Will the Minister say what the Government are doing to work with universities to ensure that qualified UK postgraduates are encouraged to continue their academic careers—particularly those from disadvantaged backgrounds—and not deterred by unacceptable fee levels and the costs of loans?

Well, as I said, obviously the professional career development loans exist at the moment, but the new postgraduate loan, which has been welcomed across the sector, will come in shortly. The consultation has closed and the full scope of that policy will be announced later in the autumn. Certainly, encouraging further study and making sure that everyone has access to the training and education they need are at the forefront of the Government’s mind.

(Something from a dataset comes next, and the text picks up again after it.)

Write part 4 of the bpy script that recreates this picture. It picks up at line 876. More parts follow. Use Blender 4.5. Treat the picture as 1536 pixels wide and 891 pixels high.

My Lords, may I wish the noble Baroness a speedy recovery from what looks like a very awkward injury, attractively dressed in the blue to match her suit? For those who cannot see it, she is struggling to answer and almost strangling herself in the process.

It seems that almost a sense of panic is setting in. We have £50 million of emergency bursaries from HEFCE to bridge the gap until the new schemes come in. We have postgraduate and career development loans, which are £10,000 per student, but with 10% interest rates charged to be repayable within three weeks of graduating, and we then have the Government consulting on a £25,000 income-contingent loan. Yet there is a 10% reduction in the numbers of people going on to become postgraduates on taught courses. Is there not something more we can do?

This Government will be the first to introduce a loan specifically targeted at postgraduates, so we are taking this extremely seriously. On the interest rate point on career development loans, over the course of the loan the interest rate is more like 6%, because the Government pay the interest while students are studying. That is not to say that more cannot be done, but I assure the House that the Government are focused on higher education and consider it to be extremely important.

Will the Minister please tell the House how far the Government are encouraging industry to help postgraduate students? Industry will benefit from the specialised courses that students do, so it is right that it should make some contribution.

I entirely agree with the noble Baroness, and we are having regular discussions with businesses. Of course, a number of businesses have responded to the consultation. The noble Baroness is absolutely right that it is something that benefits business and the UK economy, and the Government are working hard to ensure that businesses play their part.